A Pioneer Valley activist network to support local undocumented immigrants — Sanctuary in the Streets — went into action this week to accompany Springfield resident Lucio Enrique Perez Ortiz on his check-in with Immigration and Customs Enforcement (ICE) officials.
Perez, who has lived and worked in the United States nearly 20 years and has a wife and four children — three of whom are U.S. citizens in Springfield public schools — is nearing the final legal stages of deportation. ICE officials told him that he had to produce a plane ticket back to Guatemala — which he fled in 1999 to escape violence — or be detained. With a ticket, he would only have to wear a GPS ankle bracelet for ICE to monitor his whereabouts.
For Perez, who spoke to me on Thursday, Sept. 14, on his way down to the ICE office in Hartford, the fact that others would be with him as he went to the ICE office was important.
“I feel more secure, safe, and motivated because I know that I’m not alone and I have the support of a big group,” Perez said in Spanish through a translator. “We are all struggling and fighting together. And working together, we can triumph.”
It is that sentiment that shows how important such a network of activists and clergy is. And the fact is: these folks are just the tip of the iceberg of a continually growing group of people fighting against needless deportation in response to the policies of the Donald Trump administration.
A note on how Perez found himself in this predicament: It started at a Dunkin Donuts. Perez was getting his children drinks and his wife was using the bathroom. The parents asked the kids if they wanted to come inside, but they declined and stayed in the car. Minutes later, when Perez and his wife returned, they were confronted by police who cited them for child abandonment.
That was in 2009. The charges were quickly dropped when the facts of the case came to light, but Perez’s situation was forwarded to ICE. Under the Obama administration, he was allowed to stay in the country, but now under the Trump administration, the previous system for allowing stays for low-priority unauthorized immigrants — otherwise known as productive members of society like Perez — was abolished.
It is a sad moment we are in that resources are being used to tear apart families and deport hard-working people like Perez, and that Perez is a priority for deportation. According to Rose Bookbinder, a lead organizer with the Pioneer Valley Workers Center and Jobs With Justice who accompanied Perez to Hartford that day, Perez’s likelihood of winning the right to stay through the courts is slim.
“He has had a series of negligent lawyers,” Bookbinder said as she accompanied him to Hartford. “Ones who took his money and then disappeared.”
His current lawyer is working to extend his stay of deportation.
The visit to the ICE office was an emotional experience, according to Diana Sierra, another Pioneer Valley Workers Center activist. Bureaucrats, including some who are Latinos, did their work, which she described as committing violence against families.
“I am a Colombian immigrant and was undocumented for a long time, and it is heartbreaking to see ICE using other Latino workers to do their dirty business,” Sierra said.

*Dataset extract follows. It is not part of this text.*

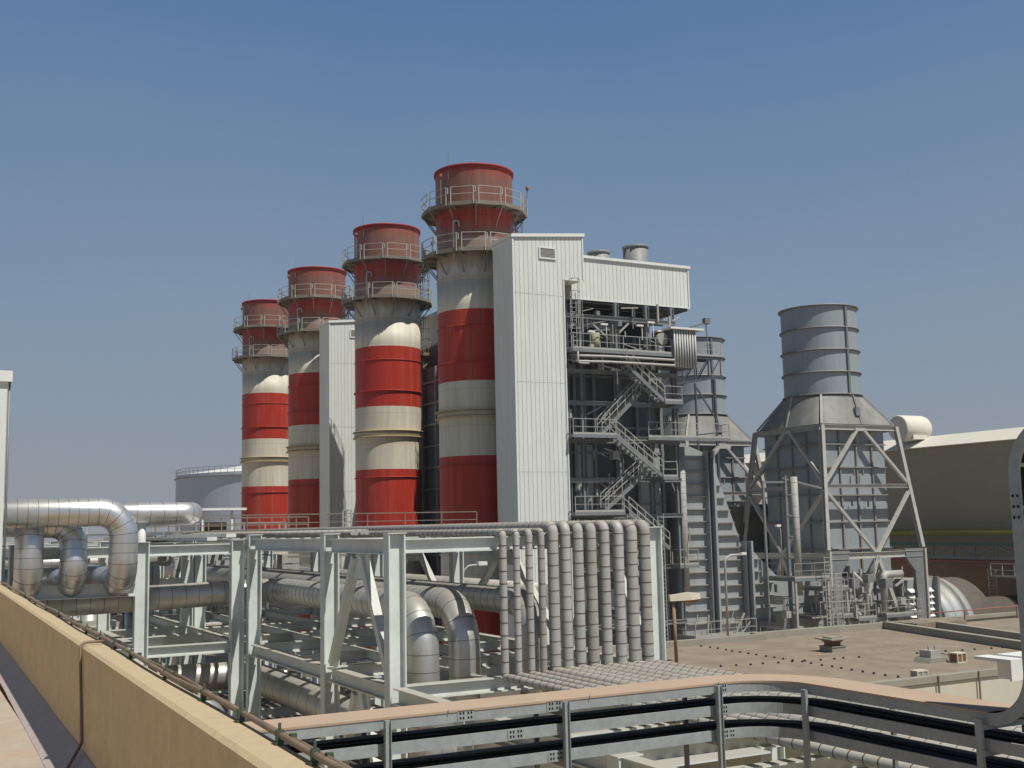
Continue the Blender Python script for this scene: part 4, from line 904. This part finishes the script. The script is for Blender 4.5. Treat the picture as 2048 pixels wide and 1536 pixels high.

At the same time, she was moved by hearing the clergy leaders and activists accompanying Perez singing and praying together all the while in the ICE office room, which contained a portrait of Trump.
Perez received his ankle bracelet and is now back with his family awaiting news on his legal stay. If it is not approved or extended, he will have to board a plane for Guatemala on Oct. 19, leaving his family behind.
Perez said he is relying on activists as well as his church to help him win an extension of his stay.
“The goal of our church is to work together to help when someone is facing a problem like the problem I’m facing,” he said through a translator. “I don’t want to be separated from my family. We want justice and we think that if we work together, we can accomplish justice.”
The injustice he fights is not just in the area of deportation, but also of wage theft, he said. He knows of employers who have hired undocumented workers to finish a job and then refused to pay them after the work is done, knowing the employees will be too scared of deportation to go to the police.
As for Sanctuary in the Streets, the movement is ever-growing. Bookbinder and Sierra facilitated a meeting on Monday, Sept. 11, that more than 100 people attended. In addition to accompanying folks like Perez, they have established a 24-hour hotline and a network of 1,800 activists to rally on short notice.
To have so many people in a room — standing room only — supporting a cause is impressive. How much more impressive it is to have a room full of people willing to commit volunteer hours and do the hard work of organizing and breathing life into a movement.
When confronted with the end of the Deferred Action for Childhood Arrivals, as announced by the Trump administration earlier this month, and continued inaction on broader immigration topics from Congress, local action and activism is continuing to gain momentum — educating people along the way of the harm our current immigration system is causing to families and productive residents of the region and beyond.
Monthly meetings will continue. The next one is Monday, Oct. 2, at 6 p.m. at the Parlor Room in Northampton.